Exxon pursues high-growth business strategy for 2017

Exxon says it expects to spend 16 per cent more this year than in 2016. Wikimedia Commons photo by Brian Katt.
Analysts critical of Exxon Mobil’s ability to sustain growth
Exxon Mobil Corp fought off Wall Street concerns that the world’s largest publicly traded oil producer has lagged Chevron Corp and other peers in working to replace oil and gas reserves needed for future profitability.
While at Exxon’s annual analyst day in New York, the company’s Chief Executive Officer, Darren Woods, told Reuters “Our job is to compete and succeed in any market.”
Despite Woods’ confidence, only five Wall Street analysts tracking Exxon recommend buying shares. Reuters reports 17 analysts advised buying Chevron shares.
Following the departure of Rex Tillerson in January to take the position of US secretary of state, Darren Woods tried to demonstrate to Wall Street that the investment potential with Exxon was positive.
The company showed it was working on short term projects in North Dakota and Texas and larger projects in Russia, Qatar, the UAE, Angola and Canada which are scheduled to be online later in 2017.
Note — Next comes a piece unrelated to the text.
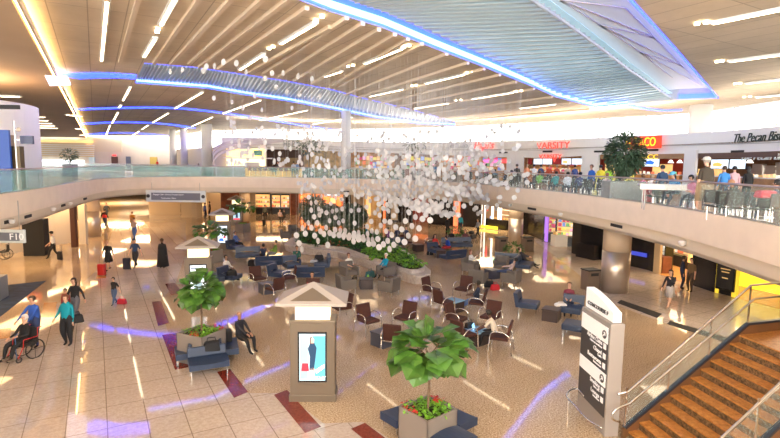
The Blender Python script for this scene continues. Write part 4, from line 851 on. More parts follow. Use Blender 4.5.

All told, Exxon’s production should be increased to between 4 million and 4.4 million barrels of oil equivalent per day by 2020. In 2016, Exxon produced 4.1 million barrels of oil equivalent per day.
In 2016, Exxon failed to replace 100 per cent of its oil and gas reserves with new projects.
This year, the company expects to spend $22 billion, up about 16 per cent from 2016. Woods says spending by the Texas-based company should increase to about $25 billion by the end of the decade.
On Wednesday, Exxon shares rose by 2 per cent, even though the price of oil fell slightly.